編集者のメインの仕事は、誌面の企画を検討して、取材をして記事を書き、誌面を作る仕事です。例えば、月刊誌では毎月次のようなサイクルで仕事が進みます。

①企画の検討
次号に向けた誌面の企画を考え、編集会議で誌面で特集する企画を決めます。
②ページ構成の検討
自分が担当する企画のページ構成等を考えます。編集者としてのセンスが問われますが、一番クリエイティブで面白いところです。例えば、6ページ分の企画を担当したとして、以下のような構想を練ります。
・ページの構成(全6ページの写真や記事内容、ページレイアウト等を考える)
・執筆ジャーナリストの検討(記事によっては編集者が書くときもあり)
・デザインのテイスト(デザイナーに伝えられるレベルでイメージを考える)
③打ち合わせ
ジャーナリストと企画について打ち合わせ、さらに詳細を詰めます。
④手配(取材先や撮影先、広報車両)
方向性が決まれば、取材先や撮影先へのアポ取り、自動車メーカーから借りる広報車両の手配等を行います。
⑤取材
ジャーナリストやカメラマンと一緒に取材に行きます。また、新車紹介や試乗記事の場合は、発表会や試乗会に参加します。
⑤ページデザインの依頼
取材で撮影した写真の中から誌面に使うものを選びます。また、検討したデザインイメージをデザイナーに伝え、ページのデザインを依頼します。
⑥原稿編集/記事執筆
ジャーナリストから原稿が届けば、内容を確認し、「てにをは」のチェックなどを行います(ちなみに、大物ジャーナリストの中には、原稿に一切手を付けてはいけないという方もいらっしゃいます)。また、自分で記事を書く場合は、取材内容を踏まえて記事を執筆します。
⑦校正
ページ構成、記事内容、「てにをは」を含めた最終チェックです。石原さとみさんのドラマ「校閲ガール」のイメージです。ちなみに、私がいた出版社は、校正も編集者が行っていました。すべてチェックが終われば、印刷所に原稿を納めます(入稿)。
仕事のやりがい、面白さ
Webメディアが増え、雑誌の発行部数が減っていますが、自分の企画が雑誌という形になること、そして書店に並ぶことが大きな喜びです。本屋さんで自分の記事を読んでくれている人を見ると、本当に嬉しいものです。
また、新車にいち早く乗れ、色々な車に触れられたり、普通の人が取材できないところに行けたりと、クルマ好きにはパラダイス(!?)のような仕事です笑。
辛いところは?
よくテレビドラマで編集者が描かれますが、あそこまで極端でなくても、体力的にハードな部分はあります。

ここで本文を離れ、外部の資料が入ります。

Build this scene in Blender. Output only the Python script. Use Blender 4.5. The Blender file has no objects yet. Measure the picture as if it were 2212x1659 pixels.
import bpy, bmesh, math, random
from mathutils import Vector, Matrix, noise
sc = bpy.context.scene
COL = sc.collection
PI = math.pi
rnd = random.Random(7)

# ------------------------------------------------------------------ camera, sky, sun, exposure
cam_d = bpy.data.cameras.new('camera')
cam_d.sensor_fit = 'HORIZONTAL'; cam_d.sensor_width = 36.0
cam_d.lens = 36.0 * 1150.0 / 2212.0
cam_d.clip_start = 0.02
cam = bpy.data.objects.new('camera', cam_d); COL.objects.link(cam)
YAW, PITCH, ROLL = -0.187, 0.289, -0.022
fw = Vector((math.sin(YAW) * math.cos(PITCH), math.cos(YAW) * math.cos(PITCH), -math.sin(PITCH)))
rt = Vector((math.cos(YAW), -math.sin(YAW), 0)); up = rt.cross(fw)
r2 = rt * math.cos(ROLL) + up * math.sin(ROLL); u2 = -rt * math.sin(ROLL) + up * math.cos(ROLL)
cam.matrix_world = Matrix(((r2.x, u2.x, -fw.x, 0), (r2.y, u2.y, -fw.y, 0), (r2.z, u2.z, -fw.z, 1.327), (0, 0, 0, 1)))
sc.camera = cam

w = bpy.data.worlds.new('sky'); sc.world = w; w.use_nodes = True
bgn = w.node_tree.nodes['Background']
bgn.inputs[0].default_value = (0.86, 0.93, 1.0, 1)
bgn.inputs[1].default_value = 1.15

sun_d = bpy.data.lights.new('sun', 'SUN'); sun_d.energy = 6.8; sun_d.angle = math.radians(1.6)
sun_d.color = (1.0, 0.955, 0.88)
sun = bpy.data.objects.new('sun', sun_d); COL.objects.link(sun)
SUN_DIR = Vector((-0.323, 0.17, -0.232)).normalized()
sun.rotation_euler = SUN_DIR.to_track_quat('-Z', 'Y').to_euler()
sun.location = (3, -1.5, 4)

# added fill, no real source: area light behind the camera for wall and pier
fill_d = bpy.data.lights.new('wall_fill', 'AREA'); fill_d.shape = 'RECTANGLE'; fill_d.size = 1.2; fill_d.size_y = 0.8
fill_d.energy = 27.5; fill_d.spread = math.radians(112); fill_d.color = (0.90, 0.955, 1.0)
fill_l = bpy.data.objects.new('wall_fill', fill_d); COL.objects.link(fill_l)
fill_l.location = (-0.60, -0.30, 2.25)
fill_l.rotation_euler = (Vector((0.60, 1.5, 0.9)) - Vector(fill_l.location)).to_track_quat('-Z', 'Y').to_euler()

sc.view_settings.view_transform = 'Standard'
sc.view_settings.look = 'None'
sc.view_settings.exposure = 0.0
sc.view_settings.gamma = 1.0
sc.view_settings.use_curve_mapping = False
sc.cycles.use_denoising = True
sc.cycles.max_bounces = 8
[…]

私が勤めていた会社は、夜11時にはビルが閉まるので徹夜はありませんでしたが、知り合いの出版社では徹夜はざらにあると聞きました。今は働き方改革が進んでいると思いますが、少なくとも9時5時で帰れる仕事ではありません。
また、長期連休を取ると仕事がきつくなります。例えば、週刊誌だと、お盆や年末年始の連休等は発売日を調整することもありますが、月刊誌だとそんなことはほとんどありません。そのため、締め切りまでの日数も変わらないため、休みを取った分だけ仕事の稼働日が減り、当然しわ寄せがくることに…。とは言え、しっかりと長期連休を取る人もいますので、個人の要領次第ですね。
そして、常に仕事で車のことを考え続けなければならないため、仕事と趣味の境界線がなくなってしまい、車が嫌いになってしまう人もいます(私もそんな時期がありましたが、数ヶ月で元に戻りました)。
編集者に向いている人は
「なるには」系のサイトには、編集者には世の中の流行をつかむアンテナ、読者のニーズをつかむ力などが必要などと書かれています。もちろんそれも大切な要素ですが、個人的には「車に対する情熱」が最も大切だと思います。これがあれば、どんな仕事でもやっていけます笑。編集という仕事への向き不向きはもちろんありますが、車好きでなければ読者の方々が読みたい記事が分かりませんので、何にもましてクルマ好きであることが大切です。